[start Available data]
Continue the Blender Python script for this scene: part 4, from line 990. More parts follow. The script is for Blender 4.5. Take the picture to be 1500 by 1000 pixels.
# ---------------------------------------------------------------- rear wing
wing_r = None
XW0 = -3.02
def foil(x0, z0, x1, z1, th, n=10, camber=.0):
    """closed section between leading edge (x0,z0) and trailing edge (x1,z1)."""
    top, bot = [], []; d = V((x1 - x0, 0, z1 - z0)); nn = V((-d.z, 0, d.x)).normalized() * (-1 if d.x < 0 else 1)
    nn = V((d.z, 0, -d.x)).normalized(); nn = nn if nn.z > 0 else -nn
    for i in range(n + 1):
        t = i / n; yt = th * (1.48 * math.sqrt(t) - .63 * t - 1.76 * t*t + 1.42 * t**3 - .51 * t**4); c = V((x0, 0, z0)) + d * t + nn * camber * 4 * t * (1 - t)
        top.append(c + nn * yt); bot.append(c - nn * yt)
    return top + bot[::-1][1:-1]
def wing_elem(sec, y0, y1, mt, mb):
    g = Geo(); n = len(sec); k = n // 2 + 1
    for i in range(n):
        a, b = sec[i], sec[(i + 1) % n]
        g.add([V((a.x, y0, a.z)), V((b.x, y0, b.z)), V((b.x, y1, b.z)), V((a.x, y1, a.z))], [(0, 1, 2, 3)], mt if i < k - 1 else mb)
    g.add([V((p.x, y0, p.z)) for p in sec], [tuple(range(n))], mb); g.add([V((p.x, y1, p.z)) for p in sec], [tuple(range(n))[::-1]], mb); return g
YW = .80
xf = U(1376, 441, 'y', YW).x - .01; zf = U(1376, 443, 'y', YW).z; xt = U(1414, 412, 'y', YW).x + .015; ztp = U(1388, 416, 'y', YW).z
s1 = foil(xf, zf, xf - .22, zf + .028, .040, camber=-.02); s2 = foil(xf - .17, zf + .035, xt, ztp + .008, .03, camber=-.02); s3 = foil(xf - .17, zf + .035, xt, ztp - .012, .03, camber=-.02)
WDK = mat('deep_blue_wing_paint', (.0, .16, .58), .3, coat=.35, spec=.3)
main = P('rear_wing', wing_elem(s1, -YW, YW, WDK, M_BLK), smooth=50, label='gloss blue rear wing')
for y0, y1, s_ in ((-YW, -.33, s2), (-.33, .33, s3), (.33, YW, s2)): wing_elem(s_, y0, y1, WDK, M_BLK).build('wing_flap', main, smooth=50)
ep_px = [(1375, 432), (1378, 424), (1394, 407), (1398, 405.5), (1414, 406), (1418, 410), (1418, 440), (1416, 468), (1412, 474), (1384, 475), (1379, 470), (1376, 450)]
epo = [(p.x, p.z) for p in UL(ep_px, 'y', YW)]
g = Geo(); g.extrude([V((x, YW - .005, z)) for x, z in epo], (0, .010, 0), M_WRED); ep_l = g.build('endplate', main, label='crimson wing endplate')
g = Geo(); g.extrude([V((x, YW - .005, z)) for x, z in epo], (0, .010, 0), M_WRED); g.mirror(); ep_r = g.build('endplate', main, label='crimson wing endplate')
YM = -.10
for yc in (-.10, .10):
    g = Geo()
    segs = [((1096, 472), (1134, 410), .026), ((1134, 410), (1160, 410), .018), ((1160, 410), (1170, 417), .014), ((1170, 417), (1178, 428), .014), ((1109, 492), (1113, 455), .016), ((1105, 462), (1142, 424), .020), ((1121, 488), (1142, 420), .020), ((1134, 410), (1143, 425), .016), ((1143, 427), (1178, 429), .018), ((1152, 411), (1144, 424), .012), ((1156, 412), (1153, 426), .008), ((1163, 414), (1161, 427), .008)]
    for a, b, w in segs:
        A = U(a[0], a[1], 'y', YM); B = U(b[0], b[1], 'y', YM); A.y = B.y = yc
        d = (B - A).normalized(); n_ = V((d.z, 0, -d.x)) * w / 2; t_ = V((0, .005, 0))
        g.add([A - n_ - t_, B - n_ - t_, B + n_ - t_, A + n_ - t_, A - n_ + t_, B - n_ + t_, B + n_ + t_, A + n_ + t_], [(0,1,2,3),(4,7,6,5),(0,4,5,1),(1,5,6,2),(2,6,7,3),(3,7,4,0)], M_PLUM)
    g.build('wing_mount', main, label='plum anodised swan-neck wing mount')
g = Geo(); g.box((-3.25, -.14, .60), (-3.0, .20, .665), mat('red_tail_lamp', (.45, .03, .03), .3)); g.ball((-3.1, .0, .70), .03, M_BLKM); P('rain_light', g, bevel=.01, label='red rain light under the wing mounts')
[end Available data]
### Required work
All of the lines above must be returned exactly.

### Right answer
Continue the Blender Python script for this scene: part 4, from line 990. More parts follow. The script is for Blender 4.5. Take the picture to be 1500 by 1000 pixels.
# ---------------------------------------------------------------- rear wing
wing_r = None
XW0 = -3.02
def foil(x0, z0, x1, z1, th, n=10, camber=.0):
    """closed section between leading edge (x0,z0) and trailing edge (x1,z1)."""
    top, bot = [], []; d = V((x1 - x0, 0, z1 - z0)); nn = V((-d.z, 0, d.x)).normalized() * (-1 if d.x < 0 else 1)
    nn = V((d.z, 0, -d.x)).normalized(); nn = nn if nn.z > 0 else -nn
    for i in range(n + 1):
        t = i / n; yt = th * (1.48 * math.sqrt(t) - .63 * t - 1.76 * t*t + 1.42 * t**3 - .51 * t**4); c = V((x0, 0, z0)) + d * t + nn * camber * 4 * t * (1 - t)
        top.append(c + nn * yt); bot.append(c - nn * yt)
    return top + bot[::-1][1:-1]
def wing_elem(sec, y0, y1, mt, mb):
    g = Geo(); n = len(sec); k = n // 2 + 1
    for i in range(n):
        a, b = sec[i], sec[(i + 1) % n]
        g.add([V((a.x, y0, a.z)), V((b.x, y0, b.z)), V((b.x, y1, b.z)), V((a.x, y1, a.z))], [(0, 1, 2, 3)], mt if i < k - 1 else mb)
    g.add([V((p.x, y0, p.z)) for p in sec], [tuple(range(n))], mb); g.add([V((p.x, y1, p.z)) for p in sec], [tuple(range(n))[::-1]], mb); return g
YW = .80
xf = U(1376, 441, 'y', YW).x - .01; zf = U(1376, 443, 'y', YW).z; xt = U(1414, 412, 'y', YW).x + .015; ztp = U(1388, 416, 'y', YW).z
s1 = foil(xf, zf, xf - .22, zf + .028, .040, camber=-.02); s2 = foil(xf - .17, zf + .035, xt, ztp + .008, .03, camber=-.02); s3 = foil(xf - .17, zf + .035, xt, ztp - .012, .03, camber=-.02)
WDK = mat('deep_blue_wing_paint', (.0, .16, .58), .3, coat=.35, spec=.3)
main = P('rear_wing', wing_elem(s1, -YW, YW, WDK, M_BLK), smooth=50, label='gloss blue rear wing')
for y0, y1, s_ in ((-YW, -.33, s2), (-.33, .33, s3), (.33, YW, s2)): wing_elem(s_, y0, y1, WDK, M_BLK).build('wing_flap', main, smooth=50)
ep_px = [(1375, 432), (1378, 424), (1394, 407), (1398, 405.5), (1414, 406), (1418, 410), (1418, 440), (1416, 468), (1412, 474), (1384, 475), (1379, 470), (1376, 450)]
epo = [(p.x, p.z) for p in UL(ep_px, 'y', YW)]
g = Geo(); g.extrude([V((x, YW - .005, z)) for x, z in epo], (0, .010, 0), M_WRED); ep_l = g.build('endplate', main, label='crimson wing endplate')
g = Geo(); g.extrude([V((x, YW - .005, z)) for x, z in epo], (0, .010, 0), M_WRED); g.mirror(); ep_r = g.build('endplate', main, label='crimson wing endplate')
YM = -.10
for yc in (-.10, .10):
    g = Geo()
    segs = [((1096, 472), (1134, 410), .026), ((1134, 410), (1160, 410), .018), ((1160, 410), (1170, 417), .014), ((1170, 417), (1178, 428), .014), ((1109, 492), (1113, 455), .016), ((1105, 462), (1142, 424), .020), ((1121, 488), (1142, 420), .020), ((1134, 410), (1143, 425), .016), ((1143, 427), (1178, 429), .018), ((1152, 411), (1144, 424), .012), ((1156, 412), (1153, 426), .008), ((1163, 414), (1161, 427), .008)]
    for a, b, w in segs:
        A = U(a[0], a[1], 'y', YM); B = U(b[0], b[1], 'y', YM); A.y = B.y = yc
        d = (B - A).normalized(); n_ = V((d.z, 0, -d.x)) * w / 2; t_ = V((0, .005, 0))
        g.add([A - n_ - t_, B - n_ - t_, B + n_ - t_, A + n_ - t_, A - n_ + t_, B - n_ + t_, B + n_ + t_, A + n_ + t_], [(0,1,2,3),(4,7,6,5),(0,4,5,1),(1,5,6,2),(2,6,7,3),(3,7,4,0)], M_PLUM)
    g.build('wing_mount', main, label='plum anodised swan-neck wing mount')
g = Geo(); g.box((-3.25, -.14, .60), (-3.0, .20, .665), mat('red_tail_lamp', (.45, .03, .03), .3)); g.ball((-3.1, .0, .70), .03, M_BLKM); P('rain_light', g, bevel=.01, label='red rain light under the wing mounts')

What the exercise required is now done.